> [TASK TO CARRY OUT]: Print, exactly as they stand, the lines from the start of the listing to the line containing "(1.046, .95)], .012, fr)", inclusive.

'''

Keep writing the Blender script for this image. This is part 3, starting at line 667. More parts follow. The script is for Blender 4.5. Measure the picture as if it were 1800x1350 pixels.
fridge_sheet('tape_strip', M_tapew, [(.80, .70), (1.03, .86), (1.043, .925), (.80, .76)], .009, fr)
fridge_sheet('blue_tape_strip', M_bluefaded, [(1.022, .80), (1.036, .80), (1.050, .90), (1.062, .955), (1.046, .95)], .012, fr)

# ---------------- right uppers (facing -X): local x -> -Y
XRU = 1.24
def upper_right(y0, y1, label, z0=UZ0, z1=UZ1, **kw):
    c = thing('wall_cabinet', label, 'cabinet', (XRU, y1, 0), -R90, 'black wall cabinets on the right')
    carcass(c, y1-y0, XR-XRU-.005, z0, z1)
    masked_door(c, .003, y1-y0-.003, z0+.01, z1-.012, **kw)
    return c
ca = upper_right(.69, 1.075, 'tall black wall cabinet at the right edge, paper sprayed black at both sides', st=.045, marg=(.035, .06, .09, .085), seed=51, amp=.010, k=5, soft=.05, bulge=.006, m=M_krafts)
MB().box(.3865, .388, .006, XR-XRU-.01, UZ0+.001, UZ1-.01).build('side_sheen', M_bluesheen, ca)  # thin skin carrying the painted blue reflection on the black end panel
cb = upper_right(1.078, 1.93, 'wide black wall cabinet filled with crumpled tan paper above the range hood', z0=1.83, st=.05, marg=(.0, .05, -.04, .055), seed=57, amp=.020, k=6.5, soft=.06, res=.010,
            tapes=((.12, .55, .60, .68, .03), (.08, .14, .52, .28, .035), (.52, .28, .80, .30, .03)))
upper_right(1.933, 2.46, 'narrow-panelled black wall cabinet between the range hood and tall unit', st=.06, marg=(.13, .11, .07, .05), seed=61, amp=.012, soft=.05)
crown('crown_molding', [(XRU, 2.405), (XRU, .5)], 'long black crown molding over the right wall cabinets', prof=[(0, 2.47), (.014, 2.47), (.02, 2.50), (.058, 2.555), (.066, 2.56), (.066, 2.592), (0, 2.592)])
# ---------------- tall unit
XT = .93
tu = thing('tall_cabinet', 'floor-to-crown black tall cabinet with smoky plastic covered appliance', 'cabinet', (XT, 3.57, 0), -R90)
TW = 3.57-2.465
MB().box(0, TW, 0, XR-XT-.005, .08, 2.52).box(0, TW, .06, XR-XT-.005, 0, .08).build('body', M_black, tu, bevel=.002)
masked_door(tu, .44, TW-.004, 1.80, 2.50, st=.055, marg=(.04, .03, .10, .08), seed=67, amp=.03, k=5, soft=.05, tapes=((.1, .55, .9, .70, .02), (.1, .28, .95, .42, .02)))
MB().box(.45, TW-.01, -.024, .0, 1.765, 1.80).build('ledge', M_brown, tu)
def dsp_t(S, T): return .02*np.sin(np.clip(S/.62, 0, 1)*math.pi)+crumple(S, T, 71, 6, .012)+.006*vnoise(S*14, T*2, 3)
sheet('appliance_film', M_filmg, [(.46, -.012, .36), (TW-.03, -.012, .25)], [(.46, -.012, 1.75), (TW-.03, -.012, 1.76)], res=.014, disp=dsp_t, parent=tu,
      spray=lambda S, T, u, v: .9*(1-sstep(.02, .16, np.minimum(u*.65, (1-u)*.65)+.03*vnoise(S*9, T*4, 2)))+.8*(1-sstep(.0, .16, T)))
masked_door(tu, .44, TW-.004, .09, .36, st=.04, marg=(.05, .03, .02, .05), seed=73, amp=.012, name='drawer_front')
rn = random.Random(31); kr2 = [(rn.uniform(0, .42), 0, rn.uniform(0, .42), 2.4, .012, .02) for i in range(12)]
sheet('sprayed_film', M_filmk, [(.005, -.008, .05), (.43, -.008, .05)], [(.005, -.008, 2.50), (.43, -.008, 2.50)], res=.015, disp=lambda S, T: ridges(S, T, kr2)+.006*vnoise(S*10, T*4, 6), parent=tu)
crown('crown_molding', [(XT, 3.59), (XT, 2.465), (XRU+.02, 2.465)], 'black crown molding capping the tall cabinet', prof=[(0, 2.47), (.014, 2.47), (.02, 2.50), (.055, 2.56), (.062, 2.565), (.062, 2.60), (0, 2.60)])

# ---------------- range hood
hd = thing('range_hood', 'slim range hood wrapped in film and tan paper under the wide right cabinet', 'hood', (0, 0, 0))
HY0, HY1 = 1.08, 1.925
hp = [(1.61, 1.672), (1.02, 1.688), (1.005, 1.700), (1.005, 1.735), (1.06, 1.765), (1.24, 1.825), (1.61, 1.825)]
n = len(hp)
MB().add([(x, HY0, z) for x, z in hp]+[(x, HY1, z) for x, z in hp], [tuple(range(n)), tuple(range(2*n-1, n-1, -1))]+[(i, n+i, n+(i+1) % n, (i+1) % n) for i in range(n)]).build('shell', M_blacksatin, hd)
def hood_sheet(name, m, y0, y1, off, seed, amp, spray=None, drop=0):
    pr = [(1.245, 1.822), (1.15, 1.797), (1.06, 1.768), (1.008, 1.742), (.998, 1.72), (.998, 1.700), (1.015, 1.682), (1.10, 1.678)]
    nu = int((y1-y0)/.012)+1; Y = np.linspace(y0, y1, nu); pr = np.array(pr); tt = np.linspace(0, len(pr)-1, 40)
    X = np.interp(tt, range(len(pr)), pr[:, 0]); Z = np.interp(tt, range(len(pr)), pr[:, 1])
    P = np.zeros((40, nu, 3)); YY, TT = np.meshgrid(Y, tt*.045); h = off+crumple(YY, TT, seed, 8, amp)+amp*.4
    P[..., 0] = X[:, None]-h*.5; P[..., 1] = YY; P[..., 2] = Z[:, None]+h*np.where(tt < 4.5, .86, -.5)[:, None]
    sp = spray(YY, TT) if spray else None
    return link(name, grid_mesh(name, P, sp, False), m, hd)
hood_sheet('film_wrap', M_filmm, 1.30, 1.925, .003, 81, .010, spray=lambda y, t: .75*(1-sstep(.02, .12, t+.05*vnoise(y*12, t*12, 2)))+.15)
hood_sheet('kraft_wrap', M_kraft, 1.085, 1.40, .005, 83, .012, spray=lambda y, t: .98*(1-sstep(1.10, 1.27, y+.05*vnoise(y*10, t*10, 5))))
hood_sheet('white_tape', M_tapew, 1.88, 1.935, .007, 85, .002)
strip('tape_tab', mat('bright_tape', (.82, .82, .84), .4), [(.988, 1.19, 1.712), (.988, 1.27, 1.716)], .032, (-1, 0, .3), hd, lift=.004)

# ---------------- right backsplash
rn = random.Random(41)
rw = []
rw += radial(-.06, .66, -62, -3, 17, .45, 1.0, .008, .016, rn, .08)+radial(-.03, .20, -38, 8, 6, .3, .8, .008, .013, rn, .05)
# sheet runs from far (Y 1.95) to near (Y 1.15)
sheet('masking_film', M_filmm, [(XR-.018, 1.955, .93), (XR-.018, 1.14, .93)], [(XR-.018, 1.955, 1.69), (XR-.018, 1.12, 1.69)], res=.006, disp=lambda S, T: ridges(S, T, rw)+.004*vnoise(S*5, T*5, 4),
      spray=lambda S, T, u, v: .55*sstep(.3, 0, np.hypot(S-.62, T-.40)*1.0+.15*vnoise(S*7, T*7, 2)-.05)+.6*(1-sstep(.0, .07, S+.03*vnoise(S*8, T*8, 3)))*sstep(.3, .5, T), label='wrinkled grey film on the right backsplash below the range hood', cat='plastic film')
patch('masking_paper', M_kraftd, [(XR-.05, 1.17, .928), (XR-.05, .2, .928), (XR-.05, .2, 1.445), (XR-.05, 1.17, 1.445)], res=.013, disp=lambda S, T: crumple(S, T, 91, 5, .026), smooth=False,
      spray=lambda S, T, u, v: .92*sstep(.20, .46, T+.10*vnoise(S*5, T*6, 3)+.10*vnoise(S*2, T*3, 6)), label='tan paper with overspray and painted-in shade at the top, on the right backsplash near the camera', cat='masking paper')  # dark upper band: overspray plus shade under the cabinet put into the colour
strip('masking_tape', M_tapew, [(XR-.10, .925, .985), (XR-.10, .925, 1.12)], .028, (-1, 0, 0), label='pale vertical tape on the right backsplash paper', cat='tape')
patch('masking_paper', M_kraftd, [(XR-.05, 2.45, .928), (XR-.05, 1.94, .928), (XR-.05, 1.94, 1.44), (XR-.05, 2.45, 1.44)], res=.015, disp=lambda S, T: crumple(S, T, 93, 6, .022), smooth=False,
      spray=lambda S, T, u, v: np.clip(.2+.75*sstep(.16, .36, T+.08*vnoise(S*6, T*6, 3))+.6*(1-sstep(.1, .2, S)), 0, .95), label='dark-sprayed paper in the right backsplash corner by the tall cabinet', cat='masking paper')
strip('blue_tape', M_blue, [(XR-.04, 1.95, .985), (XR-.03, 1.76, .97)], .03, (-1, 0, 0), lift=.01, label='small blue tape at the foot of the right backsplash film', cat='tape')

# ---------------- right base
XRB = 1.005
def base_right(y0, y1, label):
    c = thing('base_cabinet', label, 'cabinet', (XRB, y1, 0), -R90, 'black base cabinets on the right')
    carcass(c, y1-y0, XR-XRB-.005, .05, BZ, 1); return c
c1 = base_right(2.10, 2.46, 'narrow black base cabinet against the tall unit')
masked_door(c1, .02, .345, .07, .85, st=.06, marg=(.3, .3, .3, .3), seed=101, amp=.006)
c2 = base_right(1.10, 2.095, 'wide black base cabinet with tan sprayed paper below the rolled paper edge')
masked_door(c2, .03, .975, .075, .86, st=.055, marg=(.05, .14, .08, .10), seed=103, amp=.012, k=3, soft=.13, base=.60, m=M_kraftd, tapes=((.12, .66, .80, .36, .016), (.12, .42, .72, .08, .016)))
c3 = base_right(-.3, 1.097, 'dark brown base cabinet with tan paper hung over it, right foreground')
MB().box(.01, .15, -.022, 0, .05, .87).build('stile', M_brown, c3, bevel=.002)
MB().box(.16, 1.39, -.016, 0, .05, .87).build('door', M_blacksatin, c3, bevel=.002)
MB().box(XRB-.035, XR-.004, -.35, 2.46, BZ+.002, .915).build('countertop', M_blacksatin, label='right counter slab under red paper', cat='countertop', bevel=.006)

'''

> [REPLY TO THE TASK]:
Keep writing the Blender script for this image. This is part 3, starting at line 667. More parts follow. The script is for Blender 4.5. Measure the picture as if it were 1800x1350 pixels.
fridge_sheet('tape_strip', M_tapew, [(.80, .70), (1.03, .86), (1.043, .925), (.80, .76)], .009, fr)
fridge_sheet('blue_tape_strip', M_bluefaded, [(1.022, .80), (1.036, .80), (1.050, .90), (1.062, .955), (1.046, .95)], .012, fr)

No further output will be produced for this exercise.